Edy juga menegaskan bahwa  dalam perwujudan itu juga NU sebagai salah satu entitas lembaga kemasyarakatan keagamaan turut berperan. Pihaknya sangat mendukung terhadap terwujudnya perdamaian di Singkawang ini.


"NU pada tingkat kebangsaan tingkat negara yang menjaga keseimbangan antara berbagai komponen masyarakat, NU berusaha di tengah. NU memberikan dukungan pemerintah dengan berbagai kesempatan untuk mengajak masyarakat, menciptakan toleransi di Kota Singkawang," ujarnya.


"Pada dasarnya, tidak ada problem dalam kaitannya perbedaan agama, suku," imbuhnya.

 

3 gerbang cermin etnis

Singkawang berbatasan langsung dengan tiga kabupaten di Kalimantan Barat, yakni Kabupaten Bengkayang di timur, Kabupaten Sambas di utara, dan Kabupaten Mempawah. Di perbatasan dengan tiga kabupaten itu, ada tiga gapura yang dibuat dengan ornamen dan arsitektur yang khas mewakili tiga suku/etnis mayoritas di Singkawang, yakni Tionghoa, Dayak, dan Melayu (Tidayu).


"Sebenarnya mengenai pintu di tiga penjuru Kota Singkawang, dari selatan, timur, dan utara itu bagian dari solusi yang ditawarkan pemerintah saat itu, bahwa pemerintah akan membuat bangunan tiga etnis besar, yakni Tionghoa, Dayak, Melayu," kata Edy.


Utara bernuansa Melayu. Disesuaikan dengan penghuni yang mayoritas ada di daerah situ. Diharapkan memberikan dukungan, menuruti, mewujudkan keinginan masyarakat supaya simbol mereka terwakili.


Di perbatasan Bengkayang, dibangun gapura Tama Ka' Lawakng. Gerbang di bagian timur Singkawang ini menjadi visualisasi Dayak mengingat suku itulah yang banyak menghuni wilayah tersebut. Gapura ini berukuran 80 meter, lebar gawang dalam 12 meter, lebar gawang luar 18,2 meter, tinggi gawang dalam 6 meter, tinggi gawang luar 16,13 meter, sebagaimana dilansir situsweb resmi Kota Singkawang.


Sementara di perbatasan dengan Sambas, dibangun Gerbang Mahligai Pesisir. Gapura di sisi utara Singkawang ini menggambarkan arsitektur Melayu mengingat mayoritas penduduk di wilayah tersebut bersuku itu.

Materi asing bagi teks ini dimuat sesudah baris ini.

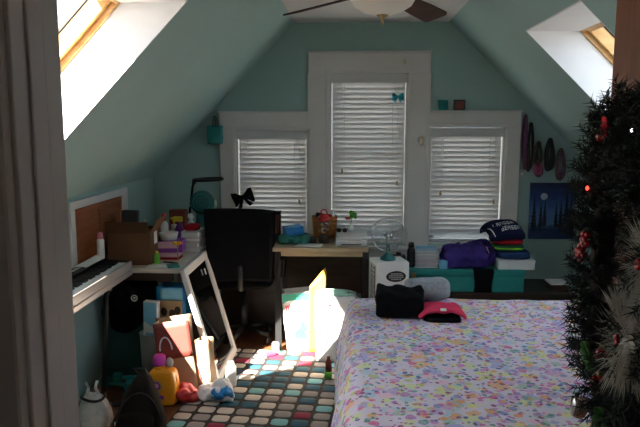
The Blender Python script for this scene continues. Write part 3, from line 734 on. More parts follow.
MB().lathe([(0, .1555), (.043, .1555), (.043, .165), (.036, .185), (.022, .20), (0, .203)], M['red'], n=24).build('lid', r)
MB().tube([(.026*cos(t), 0, .192+.045*sin(t)) for t in [pi*i/12 for i in range(13)]], .0045, M['red'], 8).build('handle', r)
rnd = random.Random(5); mb = MB()
for k in range(34): 
    a = rnd.uniform(0, 2*pi); q = rnd.uniform(0, .026); mb.ball((q*cos(a), q*sin(a), .075+.062*rnd.random()), .008, [M['orange'], M['darkwood'], M['whitep'], M['red']][k % 4], 8)
o = mb.build('candy', loc=(-.182, 4.45, DZT)); o['kind'] = 'stuff'; tag(o, 'mixed sweets filling the clear red-lidded jar', 'candy')
r = thing('coffee_mug', 'black mug on the desk left of the red-lidded jar', 'mug', (-.262, 4.42, DZT))
MB().lathe([(0, 0), (.028, 0), (.031, .045), (.028, .045), (.026, .006), (0, .006)], M['black'], n=24).build('cup', r); MB().tube([(-.029, 0, .036), (-.046, 0, .032), (-.046, 0, .014), (-.029, 0, .01)], .004, M['black']).build('handle', r)
r = thing('printer', 'low white flatbed printer at the right end of the desk', 'printer', (.012, 4.53, DZT))
MB().bb((-.108, -.215, 0), (.112, .19, .042), M['whitep'], bev=.008).build('body', r); MB().bb((-.106, -.20, .0425), (.110, .19, .058), M['whitep'], bev=.006).build('scanner_lid', r); MB().bb((-.07, -.2165, .010), (.07, -.2155, .016), M['black']).build('paper_slot', r)
PZ = DZT+.0585
r = thing('potted_plant', 'little white pot with a red flower and round green leaves on the printer', 'plant', (.005, 4.60, PZ))
MB().lathe([(0, 0), (.020, 0), (.027, .045), (.024, .045), (.018, .004), (0, .004)], M['whitep'], n=20).build('pot', r)
MB().tube([(0, 0, .004), (.004, 0, .06), (.012, 0, .10)], .003, M['green'], 6).build('stem', r)
mb = MB()
for k in range(16):
    a = k*2.4; zz = .10+.045*((k*7) % 16)/16; mb.ball((.018+.017*cos(a), .015*sin(a), zz), (.014, .012, .010), M['green'], 8, rot=(a, .4, a))
mb.build('leaves', r); mb = MB()
for k in range(6): mb.ball((-.018+.012*cos(k*1.05), .012*sin(k*1.05), .092+.006*(k % 2)), (.011, .009, .007), M['red'], 8)
mb.build('red_flower', r)
r = thing('sunglasses', 'black sunglasses lying on the white printer left of the little plant', 'sunglasses', (-.055, 4.53, PZ))
for s in (-1, 1):
    MB().ball((s*.021, 0, .018), (.018, .004, .016), M['black'], 12).build('lens', r); MB().tube([(s*.039, 0, .022), (s*.041, .10, .018), (s*.036, .12, .003)], .002, M['black'], 6).build('temple', r)
MB().tube([(-.006, 0, .022), (0, -.002, .025), (.006, 0, .022)], .002, M['black'], 6).build('bridge', r)

# ------------------------------------------------------------------ office chair
c = thing('office_chair', 'tall-backed black office chair in front of the left window', 'office chair', (-.772, 4.52, 0), R(6))
def back(u, v): x = (u-.5)*(.43+.05*v); return (x, -.25-.05*v+.10*(v-.3)**2-.05*(1-(2*u-1)**2)*-1*.6, .50+.505*v-.006*(2*u-1)**4*v-.012*u*v)
MB().sheet(back, 16, 18, M['blackf'], .05).build('backrest', c)
MB().soft((0, .05, .455), (.44, .46, .09), M['blackf'], k=5, amp=.004).build('seat', c)
MB().tube([(0, -.16, .42), (0, -.29, .45), (0, -.315, .62)], .018, M['black']).build('back_support', c)
MB().lathe([(.03, .11), (.03, .26), (.019, .262), (.019, .405), (0, .405)], M['black'], n=16).build('gas_lift', c)
for s in (-1, 1): MB().tube([(s*.20, .10, .43), (s*.29, .08, .46), (s*.302, .06, .58), (s*.30, .0, .630), (s*.295, -.09, .64), (s*.29, -.13, .625)], .017, M['black']).build('armrest', c)
for k in range(5):
    a = R(36+72*k); l = MB().tube([(.02*cos(a), .02*sin(a), .10), (.22*cos(a), .22*sin(a), .072)], [.024, .016], M['black']).build('base_leg', c)
    MB().lathe([(0, -.012), (.024, -.012), (.028, -.008), (.028, .008), (.024, .012), (0, .012)], M['black'], (.22*cos(a), .22*sin(a), .029), 16, (pi/2, 0, a+pi/2)).tube([(.22*cos(a), .22*sin(a), .029), (.22*cos(a), .22*sin(a), .07)], .007, M['black']).build('caster', l)

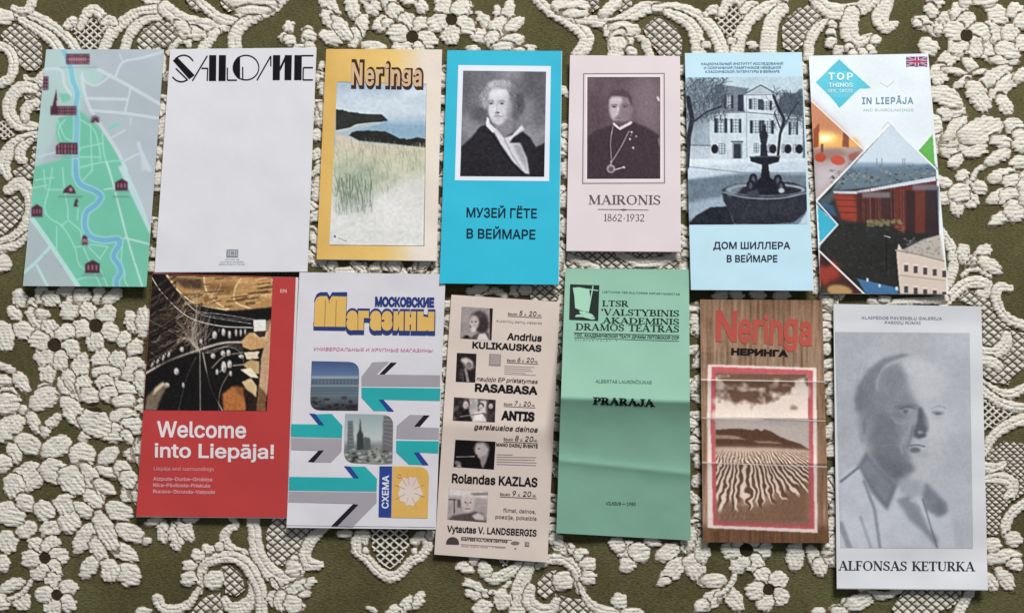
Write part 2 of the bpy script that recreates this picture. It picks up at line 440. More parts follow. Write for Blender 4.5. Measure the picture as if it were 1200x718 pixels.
    def sample(s, P):
        x = (P[:, 0] - s.x0) * s.ss - .5; y = (P[:, 1] - s.y0) * s.ss - .5
        x = np.clip(x, 0, s.w - 1.001); y = np.clip(y, 0, s.h - 1.001); ix = x.astype(int); iy = y.astype(int)
        fx = (x - ix)[:, None]; fy = (y - iy)[:, None]; I = s.I
        c = (I[iy, ix] * (1 - fx) + I[iy, ix + 1] * fx) * (1 - fy) + (I[iy + 1, ix] * (1 - fx) + I[iy + 1, ix + 1] * fx) * fy
        return alb(np.clip(c, 4, 250))
def smooth(pts, n=6):
    p = np.asarray(pts, float)
    if len(p) < 3: return p
    q = np.vstack([2 * p[0] - p[1], p, 2 * p[-1] - p[-2]]); o = []
    for i in range(1, len(q) - 2):
        for k in range(n):
            t = k / n; a, b, c, d = q[i - 1], q[i], q[i + 1], q[i + 2]
            o.append(.5 * (2 * b + (c - a) * t + (2 * a - 5 * b + 4 * c - d) * t * t + (3 * b - a - 3 * c + d) * t ** 3))
    o.append(p[-1]); return np.array(o)

# ------------------------------------------------------------------ the bedspread: olive ground weave with raised cream pile
BED = empty('bedspread', (0, 0, 0), 'olive green woven bedspread with raised cream chenille flowers, scrolls and lattice under the leaflets', 'bedspread')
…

Adapun perbatasan Singkawang dan Mempawah dibangun gerbang Cap Go Meh. Di gerbang bagian selatan itu, terdapat dua naga yang melintang. Gerbang itu menjadi cerminan masyarakat etnis Tionghoa yang banyak menghuni wilayah tersebut. Karena banyaknya etnis Tionghoa di wilayah ini juga membuat Singkawang dijuluki sebagai Kota Amoi.


Salam
Toleransi juga tampak dari salam khas yang menjadi pembuka pidato dalam kegiatan-kegiatan resmi di Singkawang. Salam ini berasal dari bahasa Dayak.

 

Adil ka talino. Bacuramin ka saruga. Basengat ka jubata.

 

Begitulah bunyi salam itu. Salam di atas dijawab oleh para penyimaknya dengan kata, “Arus!

 

Adil ka talino berarti adil terhadap sesama. Bacuramin ka suraga berarti bercermin ke surga. Basengat ke jubata berarti bernafaskan Tuhan.


“Jubata itu Tuhan. Jadi, apa yang kita lakukan itu harus adil terhadap sesama dengan tetap ingat Tuhan dan bertujuan surga,” kata Edy.


Adapun kata 'Arus' yang menjadi jawaban orang-orang yang disalami itu memiliki arti tanda kesepakatan. Maksudnya, setiap mereka menyetujui bahwa setiap manusia harus berlaku sebagaimana kalimat tersebut, yaitu bersikap adil terhadap sesama dengan menjadikan surga sebagai cerminan dan setiap tindak-tanduknya bernafaskan Tuhan.

 

Salam tersebut terefleksikan dalam kehidupan sosial di Singkawang. Masyarakat dengan keragaman latar belakang dapat hidup dengan rukun. Bahkan, kota dengan “Seribu Kelenteng” ini mendapatkan predikat paling toleran menurut Setara Institute.